== Goal of the exercise ==
Omit all images. Transcribe the rest of the material below exactly.

== Dataset content ==
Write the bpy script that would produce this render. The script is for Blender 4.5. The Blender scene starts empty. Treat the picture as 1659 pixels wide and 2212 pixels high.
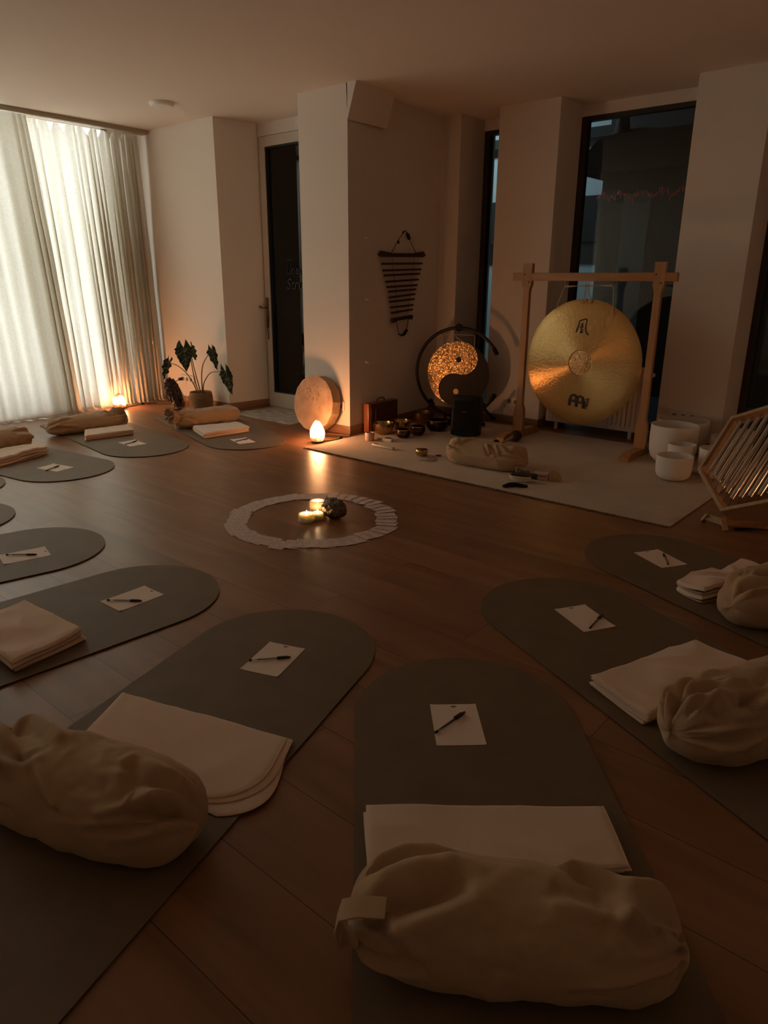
import bpy, bmesh, math, random
from mathutils import Vector, Matrix, noise

S = bpy.context.scene
C = S.collection
PI = math.pi
R = math.radians
random.seed(7)

# ------------------------------------------------------------------ camera
cam_d = bpy.data.cameras.new('camera')
cam = bpy.data.objects.new('camera', cam_d)
C.objects.link(cam)
cam_d.sensor_fit = 'HORIZONTAL'
cam_d.sensor_width = 36.0
cam_d.lens = 36.0 * 1534 / 1659
cam_d.clip_start = 0.02
cr, cd, cf = Vector((.6501, -.7598, .0060)).normalized(), None, Vector((.7242, .6166, -.3093)).normalized()
cd = cf.cross(cr).normalized()
cr = cd.cross(cf).normalized()
cam.matrix_world = Matrix(((cr.x, -cd.x, -cf.x, 0), (cr.y, -cd.y, -cf.y, 0), (cr.z, -cd.z, -cf.z, 1.29), (0, 0, 0, 1)))
S.camera = cam

# ------------------------------------------------------------------ light
S.view_settings.view_transform = 'Standard'
S.view_settings.look = 'None'
S.view_settings.gamma = 1.0
S.view_settings.use_curve_mapping = False
S.view_settings.exposure = 0.0
S.cycles.use_denoising = True
S.cycles.max_bounces = 10
S.cycles.diffuse_bounces = 6
S.cycles.transparent_max_bounces = 12
S.cycles.sample_clamp_indirect = 6.0

W = bpy.data.worlds.new('night')
S.world = W
W.use_nodes = True
W.node_tree.nodes['Background'].inputs[0].default_value = (.35, .5, .6, 1)
W.node_tree.nodes['Background'].inputs[1].default_value = .004

def area(name, loc, rot, sx, sy, power, col):
    l = bpy.data.lights.new(name, 'AREA')
    l.shape = 'RECTANGLE'; l.size = sx; l.size_y = sy; l.energy = power; l.color = col
    o = bpy.data.objects.new(name, l); C.objects.link(o); o.location = loc; o.rotation_euler = rot
    return o

def point(name, loc, power, col, rad=.1):
    l = bpy.data.lights.new(name, 'POINT')
    l.energy = power; l.color = col; l.shadow_soft_size = rad
    o = bpy.data.objects.new(name, l); C.objects.link(o); o.location = loc
    return o

SKYLIGHT = 2.25          # radiance of the glowing pane that stands in for daylight behind the curtains
point('yard_fill_light', (8.6, 6.9, 3.7), 150.0, (.62, .85, 1.0), .15)  # added light without a fixture, makes the yard show through the glass
SALT = 95.0             # radiance of the salt lamps
FLAME = 130.0

# ------------------------------------------------------------------ mesh helpers
def BM():
    return bmesh.new()

def box(bm, c, s, rz=0.0, bev=0.0, M=None):
    hx, hy, hz = s[0] / 2, s[1] / 2, s[2] / 2
    co, si = math.cos(rz), math.sin(rz)
    vs = []
    for x, y, z in ((-hx, -hy, -hz), (hx, -hy, -hz), (hx, hy, -hz), (-hx, hy, -hz), (-hx, -hy, hz), (hx, -hy, hz), (hx, hy, hz), (-hx, hy, hz)):
        p = Vector((c[0] + x * co - y * si, c[1] + x * si + y * co, c[2] + z))
        vs.append(bm.verts.new(M @ p if M else p))
    fs = [bm.faces.new([vs[i] for i in f]) for f in ((3, 2, 1, 0), (4, 5, 6, 7), (0, 1, 5, 4), (1, 2, 6, 5), (2, 3, 7, 6), (3, 0, 4, 7))]
    if bev > 0:
        es = list({e for f in fs for e in f.edges})
        bmesh.ops.bevel(bm, geom=es, offset=bev, segments=2, affect='EDGES', profile=.5)
    return vs

def bx(bm, x0, x1, y0, y1, z0, z1, bev=0):
    return box(bm, ((x0 + x1) / 2, (y0 + y1) / 2, (z0 + z1) / 2), (x1 - x0, y1 - y0, z1 - z0), 0, bev)

def tube(bm, pts, r, n=8, cap=True, closed=False):
    pts = [Vector(p) for p in pts]
    N = len(pts)
    rs = r if isinstance(r, (list, tuple)) else [r] * N
    rings = []
    up = None
    for i in range(N):
        if closed:
            t = pts[(i + 1) % N] - pts[i - 1]
        else:
            t = pts[min(i + 1, N - 1)] - pts[max(i - 1, 0)]
        t.normalize()
        if up is None:
            up = Vector((0, 0, 1)) if abs(t.z) < .9 else Vector((1, 0, 0))
        up = (up - t * up.dot(t)).normalized()
        s = t.cross(up)
        rings.append([bm.verts.new(pts[i] + (up * math.cos(2 * PI * k / n) + s * math.sin(2 * PI * k / n)) * rs[i]) for k in range(n)])
    rng = range(N) if closed else range(N - 1)
    for i in rng:
        a, b = rings[i], rings[(i + 1) % N]
        for k in range(n):
            bm.faces.new((a[k], a[(k + 1) % n], b[(k + 1) % n], b[k]))
    if cap and not closed:
        bm.faces.new(rings[0][::-1]); bm.faces.new(rings[-1])

def lathe(bm, prof, n=32, M=None, capb=True, capt=True):
    rings = []
    for r, z in prof:
        rr = []
        for k in range(n):
            p = Vector((r * math.cos(2 * PI * k / n), r * math.sin(2 * PI * k / n), z))
            rr.append(bm.verts.new(M @ p if M else p))
        rings.append(rr)
    for a, b in zip(rings, rings[1:]):
        for k in range(n):
            bm.faces.new((a[k], a[(k + 1) % n], b[(k + 1) % n], b[k]))
    if capb: bm.faces.new(rings[0][::-1])
    if capt: bm.faces.new(rings[-1])

def grid(bm, nu, nv, fn, wrapv=False):
    V = [[bm.verts.new(fn(i / nu, j / nv)) for j in range(nv if wrapv else nv + 1)] for i in range(nu + 1)]
    for i in range(nu):
        for j in range(nv):
            j2 = (j + 1) % nv if wrapv else j + 1
            bm.faces.new((V[i][j], V[i + 1][j], V[i + 1][j2], V[i][j2]))
    return V

def prism(bm, poly, z0, z1, M=None):
    f = (lambda p: M @ Vector(p)) if M else (lambda p: Vector(p))
    a = [bm.verts.new(f((p[0], p[1], z0))) for p in poly]
    b = [bm.verts.new(f((p[0], p[1], z1))) for p in poly]
    n = len(poly)
    bm.faces.new(a[::-1]); bm.faces.new(b)
    for i in range(n):
        bm.faces.new((a[i], a[(i + 1) % n], b[(i + 1) % n], b[i]))

def blob(bm, c, r, fn=None, sub=4):
    g = bmesh.ops.create_icosphere(bm, subdivisions=sub, radius=1.0)
    for v in g['verts']:
        d = v.co.normalized()
        k = fn(d) if fn else 1.0
        v.co = Vector((c[0] + d.x * r[0] * k, c[1] + d.y * r[1] * k, c[2] + d.z * r[2] * k))

def obj(name, bm, m, parent=None, loc=None, rot=None, ang=40):
    bmesh.ops.recalc_face_normals(bm, faces=bm.faces)
    me = bpy.data.meshes.new(name)
    bm.to_mesh(me); bm.free()
    for p in me.polygons: p.use_smooth = True
    me.set_sharp_from_angle(angle=R(ang))
    if m: me.materials.append(m)
    o = bpy.data.objects.new(name, me)
    C.objects.link(o)
    if parent: o.parent = parent
    if loc is not None: o.location = loc
    if rot is not None: o.rotation_euler = rot
    return o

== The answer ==
Write the bpy script that would produce this render. The script is for Blender 4.5. The Blender scene starts empty. Treat the picture as 1659 pixels wide and 2212 pixels high.
import bpy, bmesh, math, random
from mathutils import Vector, Matrix, noise

S = bpy.context.scene
C = S.collection
PI = math.pi
R = math.radians
random.seed(7)

# ------------------------------------------------------------------ camera
cam_d = bpy.data.cameras.new('camera')
cam = bpy.data.objects.new('camera', cam_d)
C.objects.link(cam)
cam_d.sensor_fit = 'HORIZONTAL'
cam_d.sensor_width = 36.0
cam_d.lens = 36.0 * 1534 / 1659
cam_d.clip_start = 0.02
cr, cd, cf = Vector((.6501, -.7598, .0060)).normalized(), None, Vector((.7242, .6166, -.3093)).normalized()
cd = cf.cross(cr).normalized()
cr = cd.cross(cf).normalized()
cam.matrix_world = Matrix(((cr.x, -cd.x, -cf.x, 0), (cr.y, -cd.y, -cf.y, 0), (cr.z, -cd.z, -cf.z, 1.29), (0, 0, 0, 1)))
S.camera = cam

# ------------------------------------------------------------------ light
S.view_settings.view_transform = 'Standard'
S.view_settings.look = 'None'
S.view_settings.gamma = 1.0
S.view_settings.use_curve_mapping = False
S.view_settings.exposure = 0.0
S.cycles.use_denoising = True
S.cycles.max_bounces = 10
S.cycles.diffuse_bounces = 6
S.cycles.transparent_max_bounces = 12
S.cycles.sample_clamp_indirect = 6.0

W = bpy.data.worlds.new('night')
S.world = W
W.use_nodes = True
W.node_tree.nodes['Background'].inputs[0].default_value = (.35, .5, .6, 1)
W.node_tree.nodes['Background'].inputs[1].default_value = .004

def area(name, loc, rot, sx, sy, power, col):
    l = bpy.data.lights.new(name, 'AREA')
    l.shape = 'RECTANGLE'; l.size = sx; l.size_y = sy; l.energy = power; l.color = col
    o = bpy.data.objects.new(name, l); C.objects.link(o); o.location = loc; o.rotation_euler = rot
    return o

def point(name, loc, power, col, rad=.1):
    l = bpy.data.lights.new(name, 'POINT')
    l.energy = power; l.color = col; l.shadow_soft_size = rad
    o = bpy.data.objects.new(name, l); C.objects.link(o); o.location = loc
    return o

SKYLIGHT = 2.25          # radiance of the glowing pane that stands in for daylight behind the curtains
point('yard_fill_light', (8.6, 6.9, 3.7), 150.0, (.62, .85, 1.0), .15)  # added light without a fixture, makes the yard show through the glass
SALT = 95.0             # radiance of the salt lamps
FLAME = 130.0

# ------------------------------------------------------------------ mesh helpers
def BM():
    return bmesh.new()

def box(bm, c, s, rz=0.0, bev=0.0, M=None):
    hx, hy, hz = s[0] / 2, s[1] / 2, s[2] / 2
    co, si = math.cos(rz), math.sin(rz)
    vs = []
    for x, y, z in ((-hx, -hy, -hz), (hx, -hy, -hz), (hx, hy, -hz), (-hx, hy, -hz), (-hx, -hy, hz), (hx, -hy, hz), (hx, hy, hz), (-hx, hy, hz)):
        p = Vector((c[0] + x * co - y * si, c[1] + x * si + y * co, c[2] + z))
        vs.append(bm.verts.new(M @ p if M else p))
    fs = [bm.faces.new([vs[i] for i in f]) for f in ((3, 2, 1, 0), (4, 5, 6, 7), (0, 1, 5, 4), (1, 2, 6, 5), (2, 3, 7, 6), (3, 0, 4, 7))]
    if bev > 0:
        es = list({e for f in fs for e in f.edges})
        bmesh.ops.bevel(bm, geom=es, offset=bev, segments=2, affect='EDGES', profile=.5)
    return vs

def bx(bm, x0, x1, y0, y1, z0, z1, bev=0):
    return box(bm, ((x0 + x1) / 2, (y0 + y1) / 2, (z0 + z1) / 2), (x1 - x0, y1 - y0, z1 - z0), 0, bev)

def tube(bm, pts, r, n=8, cap=True, closed=False):
    pts = [Vector(p) for p in pts]
    N = len(pts)
    rs = r if isinstance(r, (list, tuple)) else [r] * N
    rings = []
    up = None
    for i in range(N):
        if closed:
            t = pts[(i + 1) % N] - pts[i - 1]
        else:
            t = pts[min(i + 1, N - 1)] - pts[max(i - 1, 0)]
        t.normalize()
        if up is None:
            up = Vector((0, 0, 1)) if abs(t.z) < .9 else Vector((1, 0, 0))
        up = (up - t * up.dot(t)).normalized()
        s = t.cross(up)
        rings.append([bm.verts.new(pts[i] + (up * math.cos(2 * PI * k / n) + s * math.sin(2 * PI * k / n)) * rs[i]) for k in range(n)])
    rng = range(N) if closed else range(N - 1)
    for i in rng:
        a, b = rings[i], rings[(i + 1) % N]
        for k in range(n):
            bm.faces.new((a[k], a[(k + 1) % n], b[(k + 1) % n], b[k]))
    if cap and not closed:
        bm.faces.new(rings[0][::-1]); bm.faces.new(rings[-1])

def lathe(bm, prof, n=32, M=None, capb=True, capt=True):
    rings = []
    for r, z in prof:
        rr = []
        for k in range(n):
            p = Vector((r * math.cos(2 * PI * k / n), r * math.sin(2 * PI * k / n), z))
            rr.append(bm.verts.new(M @ p if M else p))
        rings.append(rr)
    for a, b in zip(rings, rings[1:]):
        for k in range(n):
            bm.faces.new((a[k], a[(k + 1) % n], b[(k + 1) % n], b[k]))
    if capb: bm.faces.new(rings[0][::-1])
    if capt: bm.faces.new(rings[-1])

def grid(bm, nu, nv, fn, wrapv=False):
    V = [[bm.verts.new(fn(i / nu, j / nv)) for j in range(nv if wrapv else nv + 1)] for i in range(nu + 1)]
    for i in range(nu):
        for j in range(nv):
            j2 = (j + 1) % nv if wrapv else j + 1
            bm.faces.new((V[i][j], V[i + 1][j], V[i + 1][j2], V[i][j2]))
    return V

def prism(bm, poly, z0, z1, M=None):
    f = (lambda p: M @ Vector(p)) if M else (lambda p: Vector(p))
    a = [bm.verts.new(f((p[0], p[1], z0))) for p in poly]
    b = [bm.verts.new(f((p[0], p[1], z1))) for p in poly]
    n = len(poly)
    bm.faces.new(a[::-1]); bm.faces.new(b)
    for i in range(n):
        bm.faces.new((a[i], a[(i + 1) % n], b[(i + 1) % n], b[i]))

def blob(bm, c, r, fn=None, sub=4):
    g = bmesh.ops.create_icosphere(bm, subdivisions=sub, radius=1.0)
    for v in g['verts']:
        d = v.co.normalized()
        k = fn(d) if fn else 1.0
        v.co = Vector((c[0] + d.x * r[0] * k, c[1] + d.y * r[1] * k, c[2] + d.z * r[2] * k))

def obj(name, bm, m, parent=None, loc=None, rot=None, ang=40):
    bmesh.ops.recalc_face_normals(bm, faces=bm.faces)
    me = bpy.data.meshes.new(name)
    bm.to_mesh(me); bm.free()
    for p in me.polygons: p.use_smooth = True
    me.set_sharp_from_angle(angle=R(ang))
    if m: me.materials.append(m)
    o = bpy.data.objects.new(name, me)
    C.objects.link(o)
    if parent: o.parent = parent
    if loc is not None: o.location = loc
    if rot is not None: o.rotation_euler = rot
    return o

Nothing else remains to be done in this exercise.